Qualcomm’s investor day also leaned on credibility signals from customers and big tech buyers. Fortune reports that the presentations included video endorsements from the CEOs of Meta and Microsoft, Mark Zuckerberg and Satya Nadella, respectively, plus senior executives from Amazon and Google. This doesn’t prove Qualcomm will win market share from Nvidia. It does, however, suggest those companies are willing to publicly engage with Qualcomm’s platform and chip roadmap enough to lend their names at an investor event.
Amon leaned into another theme that’s especially relevant for boards and enterprise buyers: power efficiency. He recognized public concerns about AI and data centers, given the massive power needs, and pointed to Qualcomm’s opportunity to stand out with power-efficient CPUs. Fortune captures this as a strategic opening: he sees pushback as something that can drive the industry to look for alternatives. The underlying logic is that if power and cost become procurement priorities, the “fastest” chip is not always the only winner. Systems efficiency, total cost, and energy constraints can rewrite the ranking.

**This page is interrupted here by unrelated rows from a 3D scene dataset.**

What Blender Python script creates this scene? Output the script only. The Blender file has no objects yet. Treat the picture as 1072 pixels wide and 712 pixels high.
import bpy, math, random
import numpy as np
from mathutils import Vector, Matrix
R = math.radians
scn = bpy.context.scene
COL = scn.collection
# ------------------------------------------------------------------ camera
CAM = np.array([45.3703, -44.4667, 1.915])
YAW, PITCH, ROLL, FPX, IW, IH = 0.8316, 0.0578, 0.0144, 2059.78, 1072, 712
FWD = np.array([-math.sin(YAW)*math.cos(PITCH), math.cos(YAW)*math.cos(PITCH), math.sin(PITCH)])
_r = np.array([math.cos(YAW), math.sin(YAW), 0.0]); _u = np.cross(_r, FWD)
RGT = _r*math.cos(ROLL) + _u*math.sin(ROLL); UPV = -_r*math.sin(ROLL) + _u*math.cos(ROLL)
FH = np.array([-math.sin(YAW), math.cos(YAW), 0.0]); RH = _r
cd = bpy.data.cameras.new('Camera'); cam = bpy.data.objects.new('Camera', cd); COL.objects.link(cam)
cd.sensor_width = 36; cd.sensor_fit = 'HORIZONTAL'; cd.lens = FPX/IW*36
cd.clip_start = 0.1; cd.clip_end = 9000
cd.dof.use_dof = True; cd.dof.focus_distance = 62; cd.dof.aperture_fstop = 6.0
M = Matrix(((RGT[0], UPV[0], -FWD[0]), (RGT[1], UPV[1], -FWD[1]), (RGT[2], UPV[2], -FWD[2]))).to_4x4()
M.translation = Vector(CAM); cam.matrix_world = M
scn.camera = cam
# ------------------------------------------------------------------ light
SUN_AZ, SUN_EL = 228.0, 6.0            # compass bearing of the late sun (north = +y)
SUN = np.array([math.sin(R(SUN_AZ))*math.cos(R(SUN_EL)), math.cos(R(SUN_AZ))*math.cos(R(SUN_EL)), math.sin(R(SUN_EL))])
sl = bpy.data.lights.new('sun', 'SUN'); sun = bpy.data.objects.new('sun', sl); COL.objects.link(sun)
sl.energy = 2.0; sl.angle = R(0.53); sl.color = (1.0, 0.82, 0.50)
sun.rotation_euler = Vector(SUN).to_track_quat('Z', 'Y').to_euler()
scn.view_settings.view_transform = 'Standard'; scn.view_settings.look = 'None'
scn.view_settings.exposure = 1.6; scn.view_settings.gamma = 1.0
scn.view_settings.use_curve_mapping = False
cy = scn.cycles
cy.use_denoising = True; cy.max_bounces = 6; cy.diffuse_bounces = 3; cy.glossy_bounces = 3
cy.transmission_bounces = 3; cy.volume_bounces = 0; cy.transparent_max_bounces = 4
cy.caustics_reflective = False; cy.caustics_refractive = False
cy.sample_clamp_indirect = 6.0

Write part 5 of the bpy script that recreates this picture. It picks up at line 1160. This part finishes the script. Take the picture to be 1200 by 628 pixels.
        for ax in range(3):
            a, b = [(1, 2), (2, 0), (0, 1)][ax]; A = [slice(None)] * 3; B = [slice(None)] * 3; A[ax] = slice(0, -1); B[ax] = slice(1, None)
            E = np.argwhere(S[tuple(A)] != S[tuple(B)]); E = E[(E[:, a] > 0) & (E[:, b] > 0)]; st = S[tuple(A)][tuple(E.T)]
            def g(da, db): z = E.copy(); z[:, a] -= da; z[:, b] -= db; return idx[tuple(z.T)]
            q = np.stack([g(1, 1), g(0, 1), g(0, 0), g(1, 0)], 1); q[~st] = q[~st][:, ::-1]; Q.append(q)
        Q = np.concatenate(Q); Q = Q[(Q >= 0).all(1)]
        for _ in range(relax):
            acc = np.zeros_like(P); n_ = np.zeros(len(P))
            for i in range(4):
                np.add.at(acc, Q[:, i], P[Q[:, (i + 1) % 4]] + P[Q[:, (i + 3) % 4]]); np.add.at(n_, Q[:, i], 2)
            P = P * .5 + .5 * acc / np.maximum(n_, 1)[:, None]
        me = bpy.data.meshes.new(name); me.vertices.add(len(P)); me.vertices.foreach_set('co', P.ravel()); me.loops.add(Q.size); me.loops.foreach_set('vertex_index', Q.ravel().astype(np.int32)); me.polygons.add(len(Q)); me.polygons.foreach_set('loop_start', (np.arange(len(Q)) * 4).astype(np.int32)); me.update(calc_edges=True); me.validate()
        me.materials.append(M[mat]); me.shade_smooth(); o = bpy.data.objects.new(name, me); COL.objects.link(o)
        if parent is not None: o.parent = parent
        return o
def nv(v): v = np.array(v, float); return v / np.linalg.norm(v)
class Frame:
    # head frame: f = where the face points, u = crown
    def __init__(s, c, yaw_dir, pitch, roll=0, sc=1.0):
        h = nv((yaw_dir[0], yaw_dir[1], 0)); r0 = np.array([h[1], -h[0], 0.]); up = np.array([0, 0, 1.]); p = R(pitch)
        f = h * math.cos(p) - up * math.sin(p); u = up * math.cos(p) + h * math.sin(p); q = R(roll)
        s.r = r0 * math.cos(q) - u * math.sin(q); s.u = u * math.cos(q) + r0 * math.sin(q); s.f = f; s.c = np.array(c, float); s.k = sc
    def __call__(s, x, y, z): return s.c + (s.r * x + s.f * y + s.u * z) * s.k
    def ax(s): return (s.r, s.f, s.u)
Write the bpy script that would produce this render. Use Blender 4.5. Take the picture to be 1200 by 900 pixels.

The plan also comes with scope risk. Fortune describes the investor day presentations as dizzying, with multiple initiatives underway at once. Alongside data center efforts, Qualcomm is pushing further into automotive, and taking on Intel and AMD in the PC chips market. That breadth could be read as dilution, except Amon argues it is consistent with the way Qualcomm reinvents itself. He dismissed the notion that it is too much to chase at once, telling Fortune that Qualcomm has a strong engineering culture and is “not afraid of taking on completely new challenges.” He also recalled answering questions in 2021 about chasing “so many rabbits at once” across automotive, PC chips, and industrial applications. His response then, “Because we can,” is now framed as “the exact same thing.”
For executives, the second-order question is not whether Qualcomm can design AI accelerators and CPUs. It can. The question is whether Qualcomm can translate engineering into adoption in a market where Nvidia is entrenched both in hardware and in software habits. If Qualcomm hits its fiscal 2029 projections, it would validate the reinvention narrative and likely change how boards think about platform investments in AI. If it misses, it could still move the company forward, but it would tighten the scrutiny on how quickly Qualcomm can convert customer interest into durable, repeatable revenue.
Either way, Nvidia has a competitor it can’t ignore anymore. For anyone running chip strategy, data center procurement, or platform software partnerships, Qualcomm’s investor day is a reminder that the AI cycle is not just about models. It is about the stack, the ecosystem, and who controls the “default” path from developer to production.